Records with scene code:
******************************

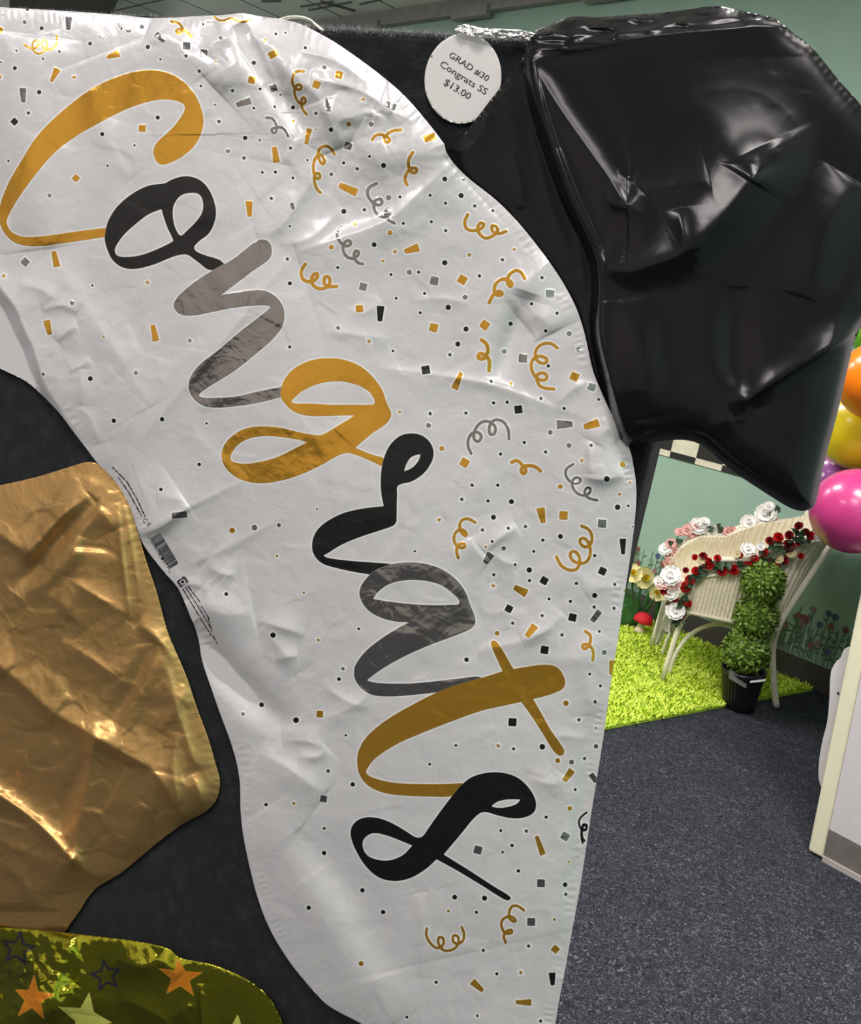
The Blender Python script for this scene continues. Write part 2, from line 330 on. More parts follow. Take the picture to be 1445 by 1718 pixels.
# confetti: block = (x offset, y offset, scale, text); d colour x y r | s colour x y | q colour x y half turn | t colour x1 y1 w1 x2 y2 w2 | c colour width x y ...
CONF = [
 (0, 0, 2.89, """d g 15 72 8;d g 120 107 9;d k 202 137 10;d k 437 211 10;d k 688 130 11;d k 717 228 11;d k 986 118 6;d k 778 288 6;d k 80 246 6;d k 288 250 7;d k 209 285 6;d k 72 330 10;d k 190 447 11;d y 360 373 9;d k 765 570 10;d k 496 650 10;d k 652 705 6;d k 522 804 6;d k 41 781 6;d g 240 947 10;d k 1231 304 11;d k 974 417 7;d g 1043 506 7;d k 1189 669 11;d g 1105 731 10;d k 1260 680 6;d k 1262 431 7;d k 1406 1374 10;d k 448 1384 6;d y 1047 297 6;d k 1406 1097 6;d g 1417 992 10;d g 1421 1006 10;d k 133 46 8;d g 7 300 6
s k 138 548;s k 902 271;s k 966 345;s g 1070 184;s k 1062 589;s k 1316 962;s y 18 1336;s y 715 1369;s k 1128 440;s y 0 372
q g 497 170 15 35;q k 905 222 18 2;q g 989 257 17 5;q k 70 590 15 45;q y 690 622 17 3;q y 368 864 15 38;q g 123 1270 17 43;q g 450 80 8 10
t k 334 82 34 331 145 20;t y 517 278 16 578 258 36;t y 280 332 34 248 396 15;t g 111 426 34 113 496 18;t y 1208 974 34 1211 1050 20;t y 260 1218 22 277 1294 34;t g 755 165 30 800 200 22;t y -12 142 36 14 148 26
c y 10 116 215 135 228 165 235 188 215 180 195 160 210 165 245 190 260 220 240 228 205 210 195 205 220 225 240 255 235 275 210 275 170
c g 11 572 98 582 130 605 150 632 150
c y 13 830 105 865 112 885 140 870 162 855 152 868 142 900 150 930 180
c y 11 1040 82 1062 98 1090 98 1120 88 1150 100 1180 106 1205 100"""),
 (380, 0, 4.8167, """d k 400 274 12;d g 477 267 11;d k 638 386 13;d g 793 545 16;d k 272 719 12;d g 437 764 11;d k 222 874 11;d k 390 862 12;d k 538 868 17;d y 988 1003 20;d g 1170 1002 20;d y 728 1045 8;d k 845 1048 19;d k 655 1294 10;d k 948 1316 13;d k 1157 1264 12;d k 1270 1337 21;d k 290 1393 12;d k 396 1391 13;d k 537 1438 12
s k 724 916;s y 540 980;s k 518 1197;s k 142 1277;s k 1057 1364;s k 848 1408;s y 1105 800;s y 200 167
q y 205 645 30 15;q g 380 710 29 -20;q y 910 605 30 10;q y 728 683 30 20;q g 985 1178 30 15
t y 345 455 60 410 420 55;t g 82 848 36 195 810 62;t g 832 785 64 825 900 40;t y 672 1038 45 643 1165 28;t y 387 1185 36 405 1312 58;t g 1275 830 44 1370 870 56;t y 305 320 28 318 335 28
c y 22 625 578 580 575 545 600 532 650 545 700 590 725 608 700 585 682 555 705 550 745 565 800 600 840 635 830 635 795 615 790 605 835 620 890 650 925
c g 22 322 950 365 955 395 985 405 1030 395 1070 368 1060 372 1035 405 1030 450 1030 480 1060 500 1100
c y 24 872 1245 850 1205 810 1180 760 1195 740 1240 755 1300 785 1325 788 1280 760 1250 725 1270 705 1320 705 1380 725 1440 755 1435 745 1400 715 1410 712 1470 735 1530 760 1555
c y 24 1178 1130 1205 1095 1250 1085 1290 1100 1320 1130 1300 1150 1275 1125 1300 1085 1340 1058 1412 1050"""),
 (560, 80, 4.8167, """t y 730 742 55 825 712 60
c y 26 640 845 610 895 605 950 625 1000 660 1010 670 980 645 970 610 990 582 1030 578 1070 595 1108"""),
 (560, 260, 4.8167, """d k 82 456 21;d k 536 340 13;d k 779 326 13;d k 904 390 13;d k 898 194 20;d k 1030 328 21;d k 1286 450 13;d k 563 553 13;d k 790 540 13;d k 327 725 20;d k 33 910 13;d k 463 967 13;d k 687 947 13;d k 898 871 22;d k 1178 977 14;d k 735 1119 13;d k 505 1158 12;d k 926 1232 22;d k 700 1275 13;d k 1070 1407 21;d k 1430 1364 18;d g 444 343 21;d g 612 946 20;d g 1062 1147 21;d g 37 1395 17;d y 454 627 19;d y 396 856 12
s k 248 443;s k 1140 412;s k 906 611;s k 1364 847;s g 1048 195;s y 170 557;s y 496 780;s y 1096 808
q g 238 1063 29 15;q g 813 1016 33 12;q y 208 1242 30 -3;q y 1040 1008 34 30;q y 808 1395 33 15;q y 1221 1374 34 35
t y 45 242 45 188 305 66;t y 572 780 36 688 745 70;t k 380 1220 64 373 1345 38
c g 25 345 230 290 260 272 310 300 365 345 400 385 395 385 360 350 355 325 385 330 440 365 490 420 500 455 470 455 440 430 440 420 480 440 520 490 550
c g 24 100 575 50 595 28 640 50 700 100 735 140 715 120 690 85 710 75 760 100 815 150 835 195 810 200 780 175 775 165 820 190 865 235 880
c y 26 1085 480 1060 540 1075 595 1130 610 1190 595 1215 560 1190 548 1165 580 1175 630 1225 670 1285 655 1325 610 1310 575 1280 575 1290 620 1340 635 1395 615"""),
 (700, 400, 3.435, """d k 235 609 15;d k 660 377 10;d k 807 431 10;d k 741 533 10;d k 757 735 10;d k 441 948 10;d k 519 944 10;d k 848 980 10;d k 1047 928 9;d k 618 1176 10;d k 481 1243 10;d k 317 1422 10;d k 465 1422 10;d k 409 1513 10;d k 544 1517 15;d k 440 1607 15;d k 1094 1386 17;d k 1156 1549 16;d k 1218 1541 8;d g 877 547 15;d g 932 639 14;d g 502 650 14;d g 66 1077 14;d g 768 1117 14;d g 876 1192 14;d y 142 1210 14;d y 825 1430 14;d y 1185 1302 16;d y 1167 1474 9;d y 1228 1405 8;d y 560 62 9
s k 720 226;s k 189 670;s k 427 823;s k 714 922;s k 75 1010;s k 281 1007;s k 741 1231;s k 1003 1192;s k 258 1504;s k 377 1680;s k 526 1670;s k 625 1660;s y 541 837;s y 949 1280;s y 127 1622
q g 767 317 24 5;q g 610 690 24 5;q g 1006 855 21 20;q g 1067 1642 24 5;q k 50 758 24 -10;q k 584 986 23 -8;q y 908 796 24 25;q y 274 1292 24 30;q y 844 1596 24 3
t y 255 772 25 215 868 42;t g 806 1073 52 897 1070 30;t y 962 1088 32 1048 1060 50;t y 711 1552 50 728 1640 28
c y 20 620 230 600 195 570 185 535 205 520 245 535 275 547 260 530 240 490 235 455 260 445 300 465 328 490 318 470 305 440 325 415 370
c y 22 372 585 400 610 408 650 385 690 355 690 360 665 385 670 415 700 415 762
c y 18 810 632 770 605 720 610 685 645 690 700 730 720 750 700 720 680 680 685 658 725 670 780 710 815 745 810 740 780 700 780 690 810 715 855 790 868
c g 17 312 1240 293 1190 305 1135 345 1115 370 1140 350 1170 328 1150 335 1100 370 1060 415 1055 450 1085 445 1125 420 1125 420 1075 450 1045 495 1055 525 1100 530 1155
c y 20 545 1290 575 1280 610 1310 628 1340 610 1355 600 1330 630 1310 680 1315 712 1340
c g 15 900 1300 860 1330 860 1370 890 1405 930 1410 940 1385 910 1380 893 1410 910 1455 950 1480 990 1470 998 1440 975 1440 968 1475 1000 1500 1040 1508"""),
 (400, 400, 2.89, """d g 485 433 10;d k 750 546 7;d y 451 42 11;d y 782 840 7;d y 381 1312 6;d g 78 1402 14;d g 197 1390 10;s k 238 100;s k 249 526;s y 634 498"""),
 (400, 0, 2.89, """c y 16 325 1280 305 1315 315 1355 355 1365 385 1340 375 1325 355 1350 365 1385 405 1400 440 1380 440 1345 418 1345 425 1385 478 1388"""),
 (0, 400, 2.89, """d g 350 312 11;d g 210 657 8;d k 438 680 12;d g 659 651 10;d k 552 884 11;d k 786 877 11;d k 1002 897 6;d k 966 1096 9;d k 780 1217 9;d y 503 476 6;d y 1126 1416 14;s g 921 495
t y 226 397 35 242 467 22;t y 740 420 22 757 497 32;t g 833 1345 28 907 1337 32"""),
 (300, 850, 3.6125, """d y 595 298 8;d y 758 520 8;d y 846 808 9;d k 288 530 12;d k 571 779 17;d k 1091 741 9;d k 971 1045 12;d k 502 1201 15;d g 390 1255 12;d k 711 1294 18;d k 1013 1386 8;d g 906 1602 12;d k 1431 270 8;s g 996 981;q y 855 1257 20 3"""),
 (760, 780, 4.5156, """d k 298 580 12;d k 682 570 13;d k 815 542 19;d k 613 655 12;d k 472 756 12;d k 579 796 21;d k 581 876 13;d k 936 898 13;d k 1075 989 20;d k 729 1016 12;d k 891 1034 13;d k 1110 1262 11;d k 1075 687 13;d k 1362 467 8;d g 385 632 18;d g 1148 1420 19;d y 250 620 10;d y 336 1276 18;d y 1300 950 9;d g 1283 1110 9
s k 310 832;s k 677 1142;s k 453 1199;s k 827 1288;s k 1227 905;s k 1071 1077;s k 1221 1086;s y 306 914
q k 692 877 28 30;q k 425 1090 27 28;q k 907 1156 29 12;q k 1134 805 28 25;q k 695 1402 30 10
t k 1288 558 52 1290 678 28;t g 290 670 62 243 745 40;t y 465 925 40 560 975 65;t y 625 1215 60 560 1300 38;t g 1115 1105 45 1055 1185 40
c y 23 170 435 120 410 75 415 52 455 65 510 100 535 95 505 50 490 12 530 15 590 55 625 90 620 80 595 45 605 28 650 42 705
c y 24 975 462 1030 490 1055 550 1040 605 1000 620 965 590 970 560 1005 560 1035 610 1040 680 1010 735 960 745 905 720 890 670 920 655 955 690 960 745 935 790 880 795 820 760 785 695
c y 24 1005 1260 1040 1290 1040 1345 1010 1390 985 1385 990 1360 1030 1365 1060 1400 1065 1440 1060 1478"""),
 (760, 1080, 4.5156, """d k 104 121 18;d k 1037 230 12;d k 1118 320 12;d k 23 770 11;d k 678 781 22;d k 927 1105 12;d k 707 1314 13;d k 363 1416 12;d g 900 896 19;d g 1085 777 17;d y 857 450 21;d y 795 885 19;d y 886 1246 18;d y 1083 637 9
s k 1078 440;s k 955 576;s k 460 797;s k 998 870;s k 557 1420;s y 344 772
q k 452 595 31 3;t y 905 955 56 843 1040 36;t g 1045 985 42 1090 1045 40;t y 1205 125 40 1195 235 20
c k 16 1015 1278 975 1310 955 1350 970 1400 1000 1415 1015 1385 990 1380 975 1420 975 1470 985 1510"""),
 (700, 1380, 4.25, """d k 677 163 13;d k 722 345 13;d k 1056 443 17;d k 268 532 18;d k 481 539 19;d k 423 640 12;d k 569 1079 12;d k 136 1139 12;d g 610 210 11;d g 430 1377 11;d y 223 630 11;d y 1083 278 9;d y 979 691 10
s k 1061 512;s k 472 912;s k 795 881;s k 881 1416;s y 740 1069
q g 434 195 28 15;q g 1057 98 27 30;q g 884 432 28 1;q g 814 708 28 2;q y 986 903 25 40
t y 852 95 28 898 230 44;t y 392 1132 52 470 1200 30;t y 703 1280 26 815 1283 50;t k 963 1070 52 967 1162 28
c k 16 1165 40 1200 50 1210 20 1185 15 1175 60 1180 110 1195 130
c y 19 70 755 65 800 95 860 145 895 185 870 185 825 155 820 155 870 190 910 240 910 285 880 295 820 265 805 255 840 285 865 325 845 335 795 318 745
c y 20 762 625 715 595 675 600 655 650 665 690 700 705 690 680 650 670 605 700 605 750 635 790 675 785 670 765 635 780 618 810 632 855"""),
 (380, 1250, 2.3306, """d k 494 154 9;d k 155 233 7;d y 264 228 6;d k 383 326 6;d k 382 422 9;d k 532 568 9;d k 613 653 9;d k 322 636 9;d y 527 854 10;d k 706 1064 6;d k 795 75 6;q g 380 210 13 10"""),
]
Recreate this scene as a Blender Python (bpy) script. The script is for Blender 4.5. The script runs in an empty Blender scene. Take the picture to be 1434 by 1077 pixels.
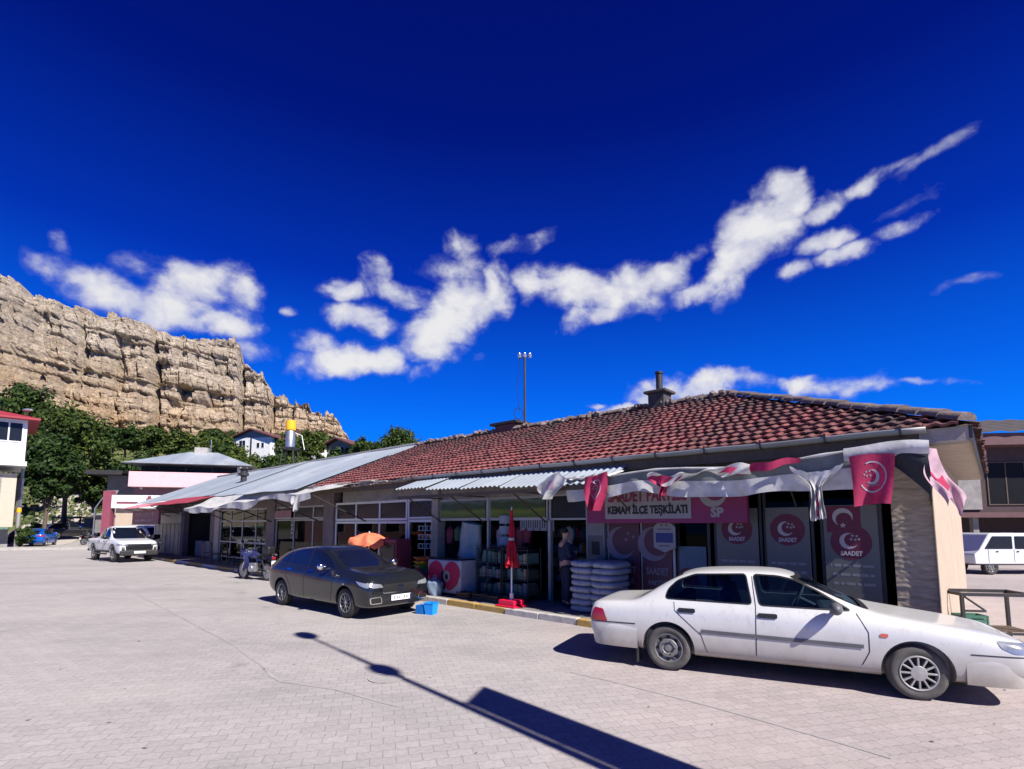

******************************

Objective:
Each line of the material above either contains the word "script" or does not; state how many do, and nothing else.

Solution for this exercise:
2